■ RECORDED DATA:
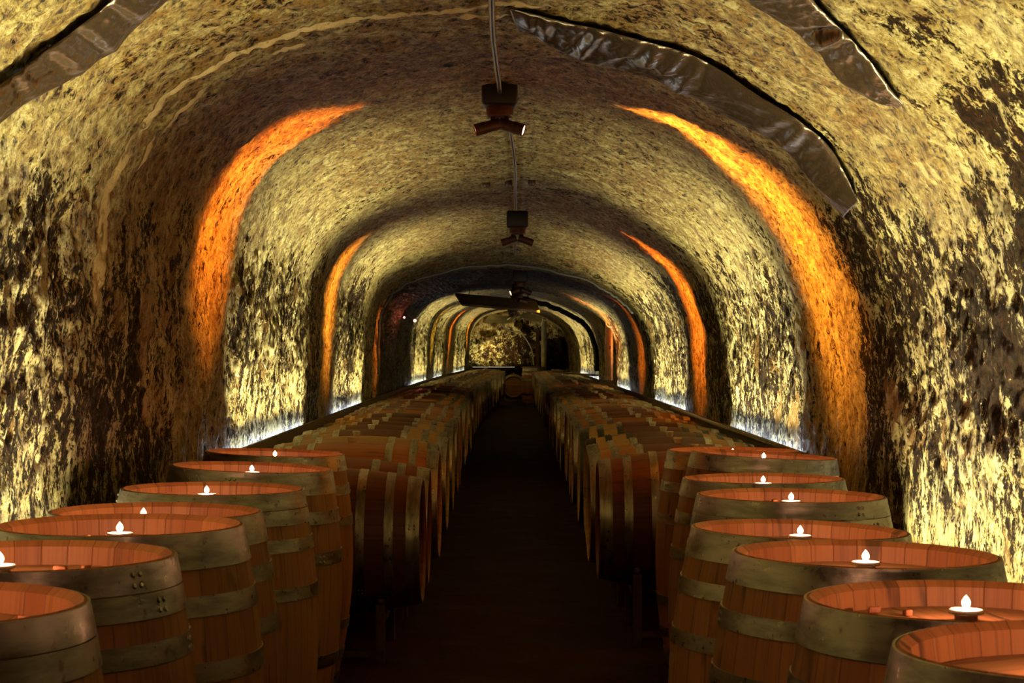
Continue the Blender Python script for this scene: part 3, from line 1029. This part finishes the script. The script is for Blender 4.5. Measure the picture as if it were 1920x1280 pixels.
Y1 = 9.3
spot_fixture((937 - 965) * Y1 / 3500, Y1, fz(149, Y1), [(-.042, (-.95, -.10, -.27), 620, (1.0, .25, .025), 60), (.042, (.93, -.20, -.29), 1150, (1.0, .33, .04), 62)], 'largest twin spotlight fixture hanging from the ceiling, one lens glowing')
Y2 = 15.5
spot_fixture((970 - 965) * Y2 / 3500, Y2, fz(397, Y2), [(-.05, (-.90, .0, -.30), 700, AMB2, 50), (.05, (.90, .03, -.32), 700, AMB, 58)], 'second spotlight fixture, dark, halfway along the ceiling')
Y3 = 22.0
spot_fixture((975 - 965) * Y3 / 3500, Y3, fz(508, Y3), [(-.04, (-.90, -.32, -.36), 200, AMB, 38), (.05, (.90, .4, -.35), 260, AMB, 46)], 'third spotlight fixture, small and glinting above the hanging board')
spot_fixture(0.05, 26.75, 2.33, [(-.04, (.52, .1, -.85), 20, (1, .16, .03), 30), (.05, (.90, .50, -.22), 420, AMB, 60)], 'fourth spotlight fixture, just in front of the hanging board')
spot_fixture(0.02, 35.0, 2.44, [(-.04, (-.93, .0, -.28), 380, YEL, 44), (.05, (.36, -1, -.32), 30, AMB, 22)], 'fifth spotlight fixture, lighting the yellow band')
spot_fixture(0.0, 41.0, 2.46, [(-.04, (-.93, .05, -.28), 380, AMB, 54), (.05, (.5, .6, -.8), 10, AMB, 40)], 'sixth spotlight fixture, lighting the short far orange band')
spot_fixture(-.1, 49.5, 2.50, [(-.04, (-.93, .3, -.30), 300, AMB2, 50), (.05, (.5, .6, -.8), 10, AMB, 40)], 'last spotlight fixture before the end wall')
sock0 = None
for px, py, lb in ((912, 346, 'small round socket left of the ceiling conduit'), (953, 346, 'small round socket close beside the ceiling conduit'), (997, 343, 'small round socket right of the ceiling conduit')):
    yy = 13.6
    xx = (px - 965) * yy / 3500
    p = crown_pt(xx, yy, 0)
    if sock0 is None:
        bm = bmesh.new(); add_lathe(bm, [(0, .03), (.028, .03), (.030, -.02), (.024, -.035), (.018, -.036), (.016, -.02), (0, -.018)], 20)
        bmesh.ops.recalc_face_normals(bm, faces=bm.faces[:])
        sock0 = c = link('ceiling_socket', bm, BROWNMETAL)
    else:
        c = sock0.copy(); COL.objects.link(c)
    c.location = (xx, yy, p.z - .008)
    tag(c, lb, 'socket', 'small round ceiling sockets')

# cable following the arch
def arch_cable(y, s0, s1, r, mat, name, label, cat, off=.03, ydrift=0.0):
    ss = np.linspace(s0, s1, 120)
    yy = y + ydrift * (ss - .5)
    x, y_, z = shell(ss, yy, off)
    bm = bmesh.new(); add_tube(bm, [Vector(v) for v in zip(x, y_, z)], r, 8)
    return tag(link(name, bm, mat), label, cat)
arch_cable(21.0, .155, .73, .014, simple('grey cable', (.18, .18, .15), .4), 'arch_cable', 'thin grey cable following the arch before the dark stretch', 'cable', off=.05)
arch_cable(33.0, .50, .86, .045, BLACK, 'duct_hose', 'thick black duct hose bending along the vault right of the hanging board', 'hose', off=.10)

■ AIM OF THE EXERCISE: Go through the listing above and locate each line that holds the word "from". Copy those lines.

■ WRITTEN ANSWER:
Continue the Blender Python script for this scene: part 3, from line 1029. This part finishes the script. The script is for Blender 4.5. Measure the picture as if it were 1920x1280 pixels.
spot_fixture((937 - 965) * Y1 / 3500, Y1, fz(149, Y1), [(-.042, (-.95, -.10, -.27), 620, (1.0, .25, .025), 60), (.042, (.93, -.20, -.29), 1150, (1.0, .33, .04), 62)], 'largest twin spotlight fixture hanging from the ceiling, one lens glowing')